EagleTribune.com, North Andover, MA

January 21, 2008

'Home occupation permit' may stall over language

By Gordon Fraser , Staff writer

SALEM - An attempt to change the rules for commercial-style trucks in residential neighborhoods might stall over what some have called an obscure legal issue.

Selectman Patrick Hargreaves for months led an effort to allow commercial trucks and vans to park overnight outside their owners' homes.

Hargreaves, who owns a commercial van for his locksmith business, has been advocating on behalf of business owners who want to drive their commercial vehicles home after work at night.

But the remedy Hargreaves proposed - allowing vehicles weighing less than 10,001 pounds if the drivers get a "home occupation permit" - might not fix the problem, some Planning Board members worry.

"For the most part, the things that involve commercial-type vehicles are not eligible to be treated as home occupations," said Planning Board member Robert Campbell.

Home occupation means at least 25 percent of the business must take place inside the home. An electrician who drives his van home at night, for instance, might not do any work inside his home.

But it's too late to drop the home occupation language. The proposed change was presented as a citizens petition, and the deadline to change it this year has passed. The question will appear on the March ballot in its current form, but it isn't clear if it will have the recommendation of the Planning Board.

Also, Hargreaves wants drivers of commercial vehicles to actually demonstrate a need for them. He doesn't want a proliferation of big trucks and vans in neighborhoods throughout Salem.

"We're trying to figure out exactly what's going on in town," he said.

That's something everyone seems to agree on.

"I don't know if you would solve problems by taking it out (of the "home occupation" ordinance).

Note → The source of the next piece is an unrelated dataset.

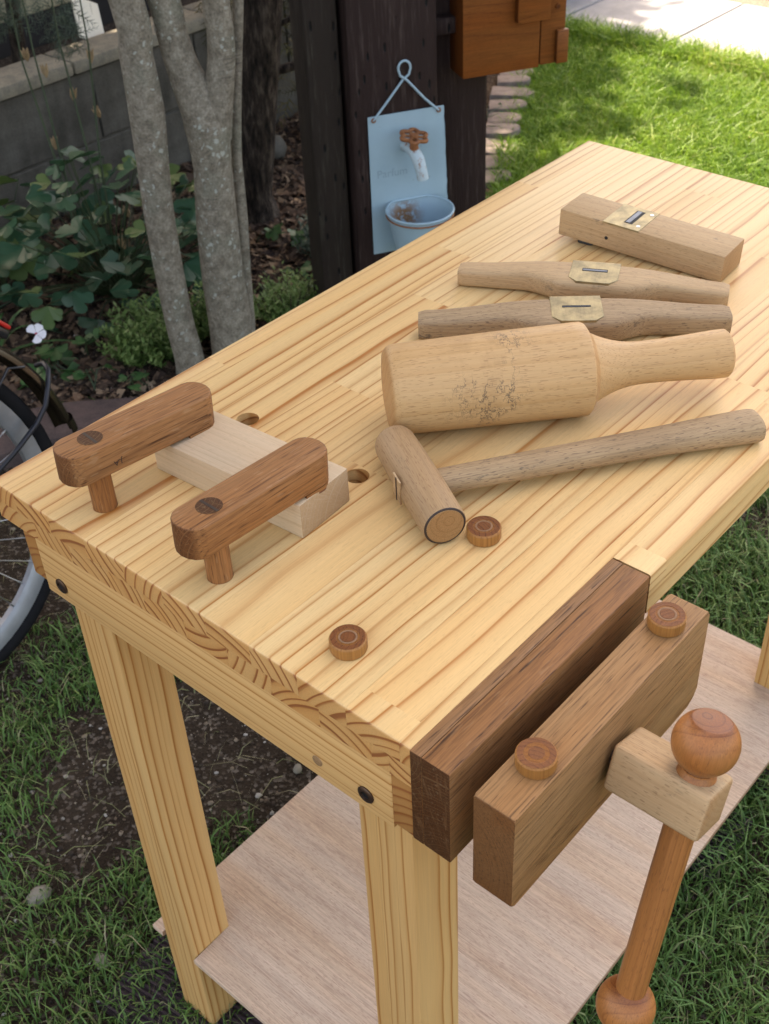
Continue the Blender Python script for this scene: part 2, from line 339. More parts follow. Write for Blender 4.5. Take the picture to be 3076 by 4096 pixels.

You might create more problems," said Planning Director Ross Moldoff.

Campbell, of the Planning Board, also said he doesn't like the idea of large trucks and vans parking throughout residential neighborhoods.

"You have to look at it not from the point of view of the person who wants the truck, but you have to look at it from the point of view of a person in a 100-foot-wide lot who wants his neighborhood to look like (a residential area)," he said.

Campbell said he hasn't yet made a decision about the proposed ordinance.

The Planning Board will have a public hearing Tuesday, Jan. 29 to discuss the issue, and officials will get the opinion of the town's lawyer then.